◆ **RAW DATA**
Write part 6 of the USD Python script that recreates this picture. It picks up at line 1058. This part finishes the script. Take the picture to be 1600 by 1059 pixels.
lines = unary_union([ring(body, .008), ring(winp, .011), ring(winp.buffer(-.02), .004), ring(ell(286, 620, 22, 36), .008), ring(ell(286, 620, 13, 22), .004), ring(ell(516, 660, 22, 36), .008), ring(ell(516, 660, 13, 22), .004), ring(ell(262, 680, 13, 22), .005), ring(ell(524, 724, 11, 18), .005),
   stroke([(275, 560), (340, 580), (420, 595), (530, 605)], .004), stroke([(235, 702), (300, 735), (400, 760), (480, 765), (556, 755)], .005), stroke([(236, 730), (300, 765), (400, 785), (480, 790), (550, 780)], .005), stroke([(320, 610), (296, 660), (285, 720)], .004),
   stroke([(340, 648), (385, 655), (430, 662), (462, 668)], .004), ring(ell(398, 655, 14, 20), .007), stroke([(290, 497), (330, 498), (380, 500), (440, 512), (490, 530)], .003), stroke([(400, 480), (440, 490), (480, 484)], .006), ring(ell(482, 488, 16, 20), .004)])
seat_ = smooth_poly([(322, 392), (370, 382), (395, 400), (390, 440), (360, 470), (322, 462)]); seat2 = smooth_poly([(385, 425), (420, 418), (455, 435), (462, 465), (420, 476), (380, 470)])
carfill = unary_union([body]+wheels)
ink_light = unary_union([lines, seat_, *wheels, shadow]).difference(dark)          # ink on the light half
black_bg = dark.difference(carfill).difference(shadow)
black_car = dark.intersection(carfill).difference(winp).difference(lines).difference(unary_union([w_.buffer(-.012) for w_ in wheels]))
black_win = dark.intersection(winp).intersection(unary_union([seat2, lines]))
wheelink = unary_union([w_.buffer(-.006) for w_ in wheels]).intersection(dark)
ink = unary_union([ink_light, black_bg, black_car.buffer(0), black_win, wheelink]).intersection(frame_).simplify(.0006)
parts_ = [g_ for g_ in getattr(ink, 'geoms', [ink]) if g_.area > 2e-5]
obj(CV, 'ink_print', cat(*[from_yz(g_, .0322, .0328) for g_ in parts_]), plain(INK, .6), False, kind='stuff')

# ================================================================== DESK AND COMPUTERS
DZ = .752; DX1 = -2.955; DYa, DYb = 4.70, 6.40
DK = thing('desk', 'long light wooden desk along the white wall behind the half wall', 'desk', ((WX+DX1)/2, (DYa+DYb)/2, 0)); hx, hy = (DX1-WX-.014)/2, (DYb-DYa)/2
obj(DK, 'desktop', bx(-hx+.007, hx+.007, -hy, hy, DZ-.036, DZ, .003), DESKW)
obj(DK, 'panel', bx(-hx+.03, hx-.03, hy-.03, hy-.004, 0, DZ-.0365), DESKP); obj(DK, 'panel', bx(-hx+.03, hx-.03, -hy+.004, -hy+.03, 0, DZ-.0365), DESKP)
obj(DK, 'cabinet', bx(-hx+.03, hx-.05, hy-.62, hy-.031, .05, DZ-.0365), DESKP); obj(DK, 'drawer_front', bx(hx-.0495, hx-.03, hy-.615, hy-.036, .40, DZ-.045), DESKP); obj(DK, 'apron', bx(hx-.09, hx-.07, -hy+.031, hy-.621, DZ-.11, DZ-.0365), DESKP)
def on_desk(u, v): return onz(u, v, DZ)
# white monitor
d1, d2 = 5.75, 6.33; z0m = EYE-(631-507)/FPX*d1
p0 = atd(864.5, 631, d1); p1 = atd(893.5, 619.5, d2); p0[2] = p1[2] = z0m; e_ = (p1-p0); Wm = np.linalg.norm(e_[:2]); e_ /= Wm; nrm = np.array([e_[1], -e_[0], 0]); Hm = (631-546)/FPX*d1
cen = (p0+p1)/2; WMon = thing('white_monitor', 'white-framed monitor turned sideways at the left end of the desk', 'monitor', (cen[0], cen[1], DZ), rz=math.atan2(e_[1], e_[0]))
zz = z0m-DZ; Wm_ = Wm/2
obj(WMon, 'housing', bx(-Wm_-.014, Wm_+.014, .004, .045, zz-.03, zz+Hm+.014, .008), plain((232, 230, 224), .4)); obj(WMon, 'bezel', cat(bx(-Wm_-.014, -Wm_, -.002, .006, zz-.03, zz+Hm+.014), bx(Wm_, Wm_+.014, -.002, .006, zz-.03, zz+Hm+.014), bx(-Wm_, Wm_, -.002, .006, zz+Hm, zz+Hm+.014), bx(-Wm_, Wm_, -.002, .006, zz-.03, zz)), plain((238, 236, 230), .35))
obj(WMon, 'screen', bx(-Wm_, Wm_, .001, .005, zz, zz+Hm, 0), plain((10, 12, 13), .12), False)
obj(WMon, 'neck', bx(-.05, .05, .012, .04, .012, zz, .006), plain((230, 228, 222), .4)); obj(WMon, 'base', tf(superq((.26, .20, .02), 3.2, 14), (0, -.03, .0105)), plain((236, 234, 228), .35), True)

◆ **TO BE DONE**
All of the data shown above must be copied exactly.

◆ **CORRECT RESULT**
Write part 6 of the USD Python script that recreates this picture. It picks up at line 1058. This part finishes the script. Take the picture to be 1600 by 1059 pixels.
lines = unary_union([ring(body, .008), ring(winp, .011), ring(winp.buffer(-.02), .004), ring(ell(286, 620, 22, 36), .008), ring(ell(286, 620, 13, 22), .004), ring(ell(516, 660, 22, 36), .008), ring(ell(516, 660, 13, 22), .004), ring(ell(262, 680, 13, 22), .005), ring(ell(524, 724, 11, 18), .005),
   stroke([(275, 560), (340, 580), (420, 595), (530, 605)], .004), stroke([(235, 702), (300, 735), (400, 760), (480, 765), (556, 755)], .005), stroke([(236, 730), (300, 765), (400, 785), (480, 790), (550, 780)], .005), stroke([(320, 610), (296, 660), (285, 720)], .004),
   stroke([(340, 648), (385, 655), (430, 662), (462, 668)], .004), ring(ell(398, 655, 14, 20), .007), stroke([(290, 497), (330, 498), (380, 500), (440, 512), (490, 530)], .003), stroke([(400, 480), (440, 490), (480, 484)], .006), ring(ell(482, 488, 16, 20), .004)])
seat_ = smooth_poly([(322, 392), (370, 382), (395, 400), (390, 440), (360, 470), (322, 462)]); seat2 = smooth_poly([(385, 425), (420, 418), (455, 435), (462, 465), (420, 476), (380, 470)])
carfill = unary_union([body]+wheels)
ink_light = unary_union([lines, seat_, *wheels, shadow]).difference(dark)          # ink on the light half
black_bg = dark.difference(carfill).difference(shadow)
black_car = dark.intersection(carfill).difference(winp).difference(lines).difference(unary_union([w_.buffer(-.012) for w_ in wheels]))
black_win = dark.intersection(winp).intersection(unary_union([seat2, lines]))
wheelink = unary_union([w_.buffer(-.006) for w_ in wheels]).intersection(dark)
ink = unary_union([ink_light, black_bg, black_car.buffer(0), black_win, wheelink]).intersection(frame_).simplify(.0006)
parts_ = [g_ for g_ in getattr(ink, 'geoms', [ink]) if g_.area > 2e-5]
obj(CV, 'ink_print', cat(*[from_yz(g_, .0322, .0328) for g_ in parts_]), plain(INK, .6), False, kind='stuff')

# ================================================================== DESK AND COMPUTERS
DZ = .752; DX1 = -2.955; DYa, DYb = 4.70, 6.40
DK = thing('desk', 'long light wooden desk along the white wall behind the half wall', 'desk', ((WX+DX1)/2, (DYa+DYb)/2, 0)); hx, hy = (DX1-WX-.014)/2, (DYb-DYa)/2
obj(DK, 'desktop', bx(-hx+.007, hx+.007, -hy, hy, DZ-.036, DZ, .003), DESKW)
obj(DK, 'panel', bx(-hx+.03, hx-.03, hy-.03, hy-.004, 0, DZ-.0365), DESKP); obj(DK, 'panel', bx(-hx+.03, hx-.03, -hy+.004, -hy+.03, 0, DZ-.0365), DESKP)
obj(DK, 'cabinet', bx(-hx+.03, hx-.05, hy-.62, hy-.031, .05, DZ-.0365), DESKP); obj(DK, 'drawer_front', bx(hx-.0495, hx-.03, hy-.615, hy-.036, .40, DZ-.045), DESKP); obj(DK, 'apron', bx(hx-.09, hx-.07, -hy+.031, hy-.621, DZ-.11, DZ-.0365), DESKP)
def on_desk(u, v): return onz(u, v, DZ)
# white monitor
d1, d2 = 5.75, 6.33; z0m = EYE-(631-507)/FPX*d1
p0 = atd(864.5, 631, d1); p1 = atd(893.5, 619.5, d2); p0[2] = p1[2] = z0m; e_ = (p1-p0); Wm = np.linalg.norm(e_[:2]); e_ /= Wm; nrm = np.array([e_[1], -e_[0], 0]); Hm = (631-546)/FPX*d1
cen = (p0+p1)/2; WMon = thing('white_monitor', 'white-framed monitor turned sideways at the left end of the desk', 'monitor', (cen[0], cen[1], DZ), rz=math.atan2(e_[1], e_[0]))
zz = z0m-DZ; Wm_ = Wm/2
obj(WMon, 'housing', bx(-Wm_-.014, Wm_+.014, .004, .045, zz-.03, zz+Hm+.014, .008), plain((232, 230, 224), .4)); obj(WMon, 'bezel', cat(bx(-Wm_-.014, -Wm_, -.002, .006, zz-.03, zz+Hm+.014), bx(Wm_, Wm_+.014, -.002, .006, zz-.03, zz+Hm+.014), bx(-Wm_, Wm_, -.002, .006, zz+Hm, zz+Hm+.014), bx(-Wm_, Wm_, -.002, .006, zz-.03, zz)), plain((238, 236, 230), .35))
obj(WMon, 'screen', bx(-Wm_, Wm_, .001, .005, zz, zz+Hm, 0), plain((10, 12, 13), .12), False)
obj(WMon, 'neck', bx(-.05, .05, .012, .04, .012, zz, .006), plain((230, 228, 222), .4)); obj(WMon, 'base', tf(superq((.26, .20, .02), 3.2, 14), (0, -.03, .0105)), plain((236, 234, 228), .35), True)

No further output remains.